More than one actually, so you can navigate through them and practice your French. If you never learned French, don't panic! Because Thierry is an artist, his blog is heavily image-oriented. There are pictures about the graphic design of 1940s Penguin books, bridal shop storefronts, a post about Desiree Palmen, a children book that is a collaboration between his wife and his daughter (it's adorable), the history of recorded sounds, and his own work, which I understand is now performance/sound-oriented, etc.

There's plenty for you to discover on his main blog, and there's also a beautiful second blog about the house he and his family have had build.
I'm posting the link for that blog as well because I'm certain my architects friends are going to love looking at it, and also see how the building process and techniques differ in France. Note his house is made of wood, which is normal here in the United States, but very uncommon in France (new houses are commonly made of concrete and cinder blocks, old house of stone).

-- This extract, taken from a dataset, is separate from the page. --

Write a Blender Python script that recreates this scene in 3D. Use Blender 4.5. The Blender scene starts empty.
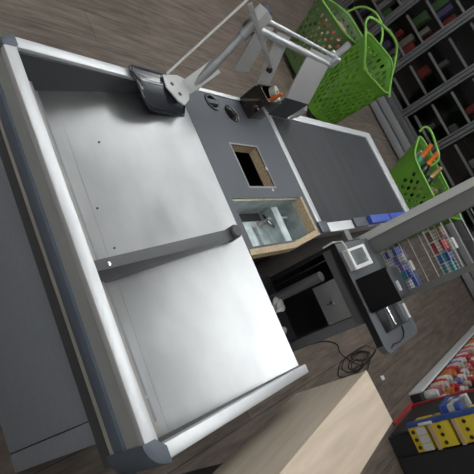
import bpy, bmesh, math, random
from mathutils import Vector, Matrix
random.seed(7)
S = bpy.context.scene
COL = S.collection
PI = math.pi

# ------------------------------------------------------------------ materials
def nd(nt, t, **k):
    n = nt.nodes.new(t)
    for a, b in k.items():
        setattr(n, a, b)
    return n

MATS = {}
def mat(name, col, rough=.5, metal=0., noise=0., nscale=20., bump=0., bscale=200., stretch=None, spec=.5, rvar=0., trans=0., col2=None, coat=0.):
    m = bpy.data.materials.new(name); m.use_nodes = True
    nt = m.node_tree; b = nt.nodes['Principled BSDF']
    b.inputs['Roughness'].default_value = rough
    b.inputs['Metallic'].default_value = metal
    b.inputs['Specular IOR Level'].default_value = spec
    b.inputs['Transmission Weight'].default_value = trans
    b.inputs['Coat Weight'].default_value = coat
    b.inputs['Base Color'].default_value = (*col, 1)
    tc = nd(nt, 'ShaderNodeTexCoord'); mp = nd(nt, 'ShaderNodeMapping')
    nt.links.new(tc.outputs['Object'], mp.inputs['Vector'])
    if stretch: mp.inputs['Scale'].default_value = stretch
    if noise or col2 or rvar:
        nz = nd(nt, 'ShaderNodeTexNoise'); nz.inputs['Scale'].default_value = nscale; nz.inputs['Detail'].default_value = 6
        nt.links.new(mp.outputs['Vector'], nz.inputs['Vector'])
        if noise or col2:
            cr = nd(nt, 'ShaderNodeValToRGB')
            cr.color_ramp.elements[0].position = .35; cr.color_ramp.elements[1].position = .65
            c2 = col2 or tuple(min(1, c * (1 + noise)) for c in col)
            c1 = col if col2 else tuple(c * (1 - noise) for c in col)
            cr.color_ramp.elements[0].color = (*c1, 1); cr.color_ramp.elements[1].color = (*c2, 1)
            nt.links.new(nz.outputs['Fac'], cr.inputs['Fac']); nt.links.new(cr.outputs['Color'], b.inputs['Base Color'])
        if rvar:
            mr = nd(nt, 'ShaderNodeMapRange')
            mr.inputs['From Min'].default_value = .3; mr.inputs['From Max'].default_value = .7
            mr.inputs['To Min'].default_value = max(0, rough - rvar); mr.inputs['To Max'].default_value = min(1, rough + rvar)
            nt.links.new(nz.outputs['Fac'], mr.inputs['Value']); nt.links.new(mr.outputs['Result'], b.inputs['Roughness'])
    if bump:
        n2 = nd(nt, 'ShaderNodeTexNoise'); n2.inputs['Scale'].default_value = bscale; n2.inputs['Detail'].default_value = 3
        nt.links.new(mp.outputs['Vector'], n2.inputs['Vector'])
        bp = nd(nt, 'ShaderNodeBump'); bp.inputs['Strength'].default_value = bump; bp.inputs['Distance'].default_value = .002
        nt.links.new(n2.outputs['Fac'], bp.inputs['Height']); nt.links.new(bp.outputs['Normal'], b.inputs['Normal'])
    MATS[name] = m
    return m

M = MATS
mat('steel_sheet', (.475, .48, .485), .40, 1., noise=.09, nscale=7., rvar=.05, stretch=(1, 1.6, 1))
mat('galvanised', (.50, .56, .56), .5, .6, noise=.18, nscale=30.)
mat('aluminium', (.62, .63, .64), .42, .55, noise=.02, nscale=40)
mat('aluminium_fascia', (.36, .37, .355), .45, .3)
mat('bumper_rubber', (.085, .105, .135), .45, 0, noise=.06)
mat('corner_plastic', (.075, .09, .112), .4)
mat('lip_beige', (.36, .33, .29), .6, 0, noise=.1)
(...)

So I'm happy to introduce my readers to Thierry's blogs, and I'd like to encourage you as well to look at his list of links, there's plenty for you to discover. And for those of you who thinks, hey, he's an unsung hero of cultural education, please note he keeps on influencing younger minds as he now teaches at the very same fine art school through which I met him. He blogs about teaching as well, and if you look at his posts about teaching, you will also witness a French culinary phenomenon that I don't recommend you try at home: in France, you can buy baguette sandwiches stuffed with fries. Yes, it's gross. To recover from the shock, go to his Cactus Press website and buy yourself some nice present, or prepare the holiday season by ordering the whole back catalog for your family.
Merci qui? Merci Frenchy!




* dear erudite reader, who is the artist who ate Clement Greenberg's Art and Culture? The most accurate response will get the right to buy me a meal. I'm unemployed, after all.